The procession travels from the heart of the fishing village to the main road and the riverbank where boats are docked. People of all ages—young and old, men and women—gather in large numbers, singing and dancing. Many others come just to watch from the roadside. While the procession continues, the shadow puppet show is performed in the afternoon in a village square near the river where the boats are anchored. This performance still uses traditional Cirebonese language songs and chants.

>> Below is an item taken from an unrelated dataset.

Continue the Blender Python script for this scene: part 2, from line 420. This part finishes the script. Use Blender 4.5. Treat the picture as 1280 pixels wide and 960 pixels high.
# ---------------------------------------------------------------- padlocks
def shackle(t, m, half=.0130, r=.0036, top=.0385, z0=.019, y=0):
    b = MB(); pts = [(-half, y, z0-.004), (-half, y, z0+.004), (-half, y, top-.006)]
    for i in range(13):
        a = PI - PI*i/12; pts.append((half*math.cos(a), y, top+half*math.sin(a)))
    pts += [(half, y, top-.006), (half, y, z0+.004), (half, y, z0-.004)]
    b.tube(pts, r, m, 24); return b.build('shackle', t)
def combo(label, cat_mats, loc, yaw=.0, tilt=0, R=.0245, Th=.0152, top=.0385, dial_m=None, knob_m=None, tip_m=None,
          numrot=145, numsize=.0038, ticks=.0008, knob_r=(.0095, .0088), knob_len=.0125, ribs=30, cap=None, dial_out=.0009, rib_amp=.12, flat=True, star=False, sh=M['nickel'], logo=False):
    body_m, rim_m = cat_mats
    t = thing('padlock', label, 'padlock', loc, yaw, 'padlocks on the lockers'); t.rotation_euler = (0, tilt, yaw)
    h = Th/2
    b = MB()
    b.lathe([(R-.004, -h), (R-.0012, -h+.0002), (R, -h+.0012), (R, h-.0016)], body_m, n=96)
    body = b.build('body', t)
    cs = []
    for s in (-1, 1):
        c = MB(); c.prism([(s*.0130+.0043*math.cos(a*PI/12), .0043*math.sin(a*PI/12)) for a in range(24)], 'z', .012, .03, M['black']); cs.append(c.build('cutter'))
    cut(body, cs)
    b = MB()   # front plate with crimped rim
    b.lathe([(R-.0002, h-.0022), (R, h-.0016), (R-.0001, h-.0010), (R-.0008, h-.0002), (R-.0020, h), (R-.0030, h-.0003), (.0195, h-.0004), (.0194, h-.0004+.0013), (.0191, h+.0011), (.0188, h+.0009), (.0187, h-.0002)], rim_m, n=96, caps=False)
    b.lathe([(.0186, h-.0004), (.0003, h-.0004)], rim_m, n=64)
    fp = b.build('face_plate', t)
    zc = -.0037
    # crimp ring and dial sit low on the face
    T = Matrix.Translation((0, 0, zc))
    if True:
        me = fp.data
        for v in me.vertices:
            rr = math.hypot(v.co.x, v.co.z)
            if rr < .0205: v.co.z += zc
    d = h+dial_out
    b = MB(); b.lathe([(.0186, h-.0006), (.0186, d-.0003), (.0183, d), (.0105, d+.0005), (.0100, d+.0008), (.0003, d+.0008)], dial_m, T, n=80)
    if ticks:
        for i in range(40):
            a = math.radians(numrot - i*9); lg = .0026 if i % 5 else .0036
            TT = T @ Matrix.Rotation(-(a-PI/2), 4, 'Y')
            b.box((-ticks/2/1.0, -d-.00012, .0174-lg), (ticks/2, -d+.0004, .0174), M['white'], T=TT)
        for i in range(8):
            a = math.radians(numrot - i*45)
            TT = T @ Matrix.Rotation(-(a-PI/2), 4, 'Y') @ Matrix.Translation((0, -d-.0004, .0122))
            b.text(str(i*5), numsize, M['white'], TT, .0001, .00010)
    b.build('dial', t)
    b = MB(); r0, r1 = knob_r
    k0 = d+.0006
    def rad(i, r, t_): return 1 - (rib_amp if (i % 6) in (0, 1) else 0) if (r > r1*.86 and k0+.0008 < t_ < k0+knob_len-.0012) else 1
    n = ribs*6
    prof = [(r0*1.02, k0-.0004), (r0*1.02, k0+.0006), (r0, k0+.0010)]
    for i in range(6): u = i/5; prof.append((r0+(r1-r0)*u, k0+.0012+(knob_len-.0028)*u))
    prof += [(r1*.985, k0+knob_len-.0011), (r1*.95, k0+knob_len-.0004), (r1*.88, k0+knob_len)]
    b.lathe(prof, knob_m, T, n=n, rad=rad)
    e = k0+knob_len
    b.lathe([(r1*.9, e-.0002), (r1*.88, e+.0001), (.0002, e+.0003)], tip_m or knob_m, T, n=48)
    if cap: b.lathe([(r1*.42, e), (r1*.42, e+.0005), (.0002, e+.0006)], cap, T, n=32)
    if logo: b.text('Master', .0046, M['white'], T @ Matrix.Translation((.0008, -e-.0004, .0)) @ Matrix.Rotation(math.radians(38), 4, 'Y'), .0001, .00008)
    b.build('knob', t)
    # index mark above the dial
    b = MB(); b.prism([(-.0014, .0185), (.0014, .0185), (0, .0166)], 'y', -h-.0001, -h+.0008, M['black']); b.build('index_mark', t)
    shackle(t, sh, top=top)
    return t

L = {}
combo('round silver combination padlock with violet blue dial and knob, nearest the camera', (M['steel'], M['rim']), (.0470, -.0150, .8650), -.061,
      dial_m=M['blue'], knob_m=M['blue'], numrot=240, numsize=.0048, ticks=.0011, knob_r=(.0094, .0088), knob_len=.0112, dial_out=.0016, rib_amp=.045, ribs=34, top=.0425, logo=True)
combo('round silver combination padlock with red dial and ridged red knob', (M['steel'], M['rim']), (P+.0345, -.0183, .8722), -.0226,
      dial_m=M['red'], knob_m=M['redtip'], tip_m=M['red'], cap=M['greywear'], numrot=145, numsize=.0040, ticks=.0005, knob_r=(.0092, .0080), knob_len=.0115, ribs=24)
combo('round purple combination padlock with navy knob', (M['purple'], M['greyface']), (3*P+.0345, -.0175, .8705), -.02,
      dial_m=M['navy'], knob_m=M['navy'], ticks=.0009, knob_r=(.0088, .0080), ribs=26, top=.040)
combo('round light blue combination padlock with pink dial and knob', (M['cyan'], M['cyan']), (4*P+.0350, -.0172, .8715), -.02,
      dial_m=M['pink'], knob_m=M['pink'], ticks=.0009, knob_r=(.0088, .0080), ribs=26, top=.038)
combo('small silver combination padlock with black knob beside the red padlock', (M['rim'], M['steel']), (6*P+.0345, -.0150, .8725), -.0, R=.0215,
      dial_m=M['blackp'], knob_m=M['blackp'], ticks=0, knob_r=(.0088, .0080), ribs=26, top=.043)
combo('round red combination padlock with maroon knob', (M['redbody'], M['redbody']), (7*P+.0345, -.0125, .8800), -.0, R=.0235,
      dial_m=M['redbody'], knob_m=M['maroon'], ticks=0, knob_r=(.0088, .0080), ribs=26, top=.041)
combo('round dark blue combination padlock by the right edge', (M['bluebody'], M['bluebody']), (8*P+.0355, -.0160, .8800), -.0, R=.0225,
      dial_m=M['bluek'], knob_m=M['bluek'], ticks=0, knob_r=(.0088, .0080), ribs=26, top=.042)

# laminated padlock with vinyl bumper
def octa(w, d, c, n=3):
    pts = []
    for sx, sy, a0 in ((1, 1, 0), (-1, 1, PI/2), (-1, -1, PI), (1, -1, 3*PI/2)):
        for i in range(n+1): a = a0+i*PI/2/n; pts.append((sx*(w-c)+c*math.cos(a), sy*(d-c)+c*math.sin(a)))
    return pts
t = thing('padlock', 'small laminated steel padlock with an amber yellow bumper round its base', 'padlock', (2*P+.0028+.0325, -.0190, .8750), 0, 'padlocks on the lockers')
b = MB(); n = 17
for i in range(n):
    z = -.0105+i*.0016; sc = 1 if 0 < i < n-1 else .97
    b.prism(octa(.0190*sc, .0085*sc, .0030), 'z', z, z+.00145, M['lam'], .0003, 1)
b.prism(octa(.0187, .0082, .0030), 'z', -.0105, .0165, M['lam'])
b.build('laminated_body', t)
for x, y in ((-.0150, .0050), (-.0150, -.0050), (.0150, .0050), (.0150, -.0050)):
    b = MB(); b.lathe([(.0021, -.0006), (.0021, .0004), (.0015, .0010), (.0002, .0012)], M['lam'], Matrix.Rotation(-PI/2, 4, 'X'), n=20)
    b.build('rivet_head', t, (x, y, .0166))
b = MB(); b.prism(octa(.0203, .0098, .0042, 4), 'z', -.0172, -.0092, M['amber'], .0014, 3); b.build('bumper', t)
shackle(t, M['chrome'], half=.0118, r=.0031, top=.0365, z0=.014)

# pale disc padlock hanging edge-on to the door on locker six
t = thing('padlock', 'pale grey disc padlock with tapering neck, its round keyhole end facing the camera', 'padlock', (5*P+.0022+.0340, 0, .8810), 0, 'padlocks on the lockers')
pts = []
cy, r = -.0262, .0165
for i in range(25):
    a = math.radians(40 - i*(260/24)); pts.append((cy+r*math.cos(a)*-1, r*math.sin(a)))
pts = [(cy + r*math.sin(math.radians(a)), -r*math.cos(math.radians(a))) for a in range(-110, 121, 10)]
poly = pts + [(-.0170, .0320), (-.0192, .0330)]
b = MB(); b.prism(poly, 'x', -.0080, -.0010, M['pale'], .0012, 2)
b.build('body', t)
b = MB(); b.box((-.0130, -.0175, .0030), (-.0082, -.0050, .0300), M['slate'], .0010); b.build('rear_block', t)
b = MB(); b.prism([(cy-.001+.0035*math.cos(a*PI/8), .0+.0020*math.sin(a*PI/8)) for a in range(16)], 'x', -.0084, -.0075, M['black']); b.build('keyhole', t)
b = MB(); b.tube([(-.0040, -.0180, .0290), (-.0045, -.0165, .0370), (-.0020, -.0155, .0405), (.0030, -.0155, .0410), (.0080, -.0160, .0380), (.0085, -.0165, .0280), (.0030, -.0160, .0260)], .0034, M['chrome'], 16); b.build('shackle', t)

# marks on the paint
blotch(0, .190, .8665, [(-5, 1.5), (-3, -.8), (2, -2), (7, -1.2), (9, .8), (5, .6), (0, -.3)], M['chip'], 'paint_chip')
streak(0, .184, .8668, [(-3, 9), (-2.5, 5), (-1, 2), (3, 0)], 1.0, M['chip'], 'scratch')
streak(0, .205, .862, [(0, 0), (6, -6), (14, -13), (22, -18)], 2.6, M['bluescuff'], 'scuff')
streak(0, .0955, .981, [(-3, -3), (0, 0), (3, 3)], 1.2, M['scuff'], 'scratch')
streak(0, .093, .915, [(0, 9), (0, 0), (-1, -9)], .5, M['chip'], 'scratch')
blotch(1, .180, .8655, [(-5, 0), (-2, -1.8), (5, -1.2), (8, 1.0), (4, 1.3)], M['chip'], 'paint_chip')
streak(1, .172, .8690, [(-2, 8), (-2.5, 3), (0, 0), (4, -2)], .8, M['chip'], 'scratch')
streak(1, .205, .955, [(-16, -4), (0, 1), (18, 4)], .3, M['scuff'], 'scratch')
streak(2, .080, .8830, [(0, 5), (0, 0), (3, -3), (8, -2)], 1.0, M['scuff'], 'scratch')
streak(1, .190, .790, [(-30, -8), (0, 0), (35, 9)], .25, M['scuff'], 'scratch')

Buckets of water sprinkled with seven types of flowers are lined up in front of the stage, waiting to be blessed with prayers. The miniature boat, already decorated with offerings and a buffalo head, is then prepared near a boat ready to be launched. Right after midday, the boats leave the river dock for the open sea. One of the boats carries the miniature offering boat and the buffalo head. When this boat reaches the designated area just off the coast, it stops to begin the core ritual. The miniature boat, along with the offerings and buffalo head, is then prayed over and launched into the sea. After this, the captains of the boats quickly rinse their vessels from all sides. Once the launching is complete, all the boats return to the dock to be washed again with the flower water that had previously been blessed. The launching is the central ritual of the Sedekah Laut procession.
Other questions worth exploring include what kinds of offerings were traditionally placed on the miniature boat. What kind of offerings were used in the past? Because now, based on observation, the miniature boat is mostly decorated with small snacks bought at local stalls. How many boats used to take part in the offering ritual? Because on the day, only about 35 boats can be seen participating. Do the fishermen still believe in the tradition? Or has it simply become a festive celebration?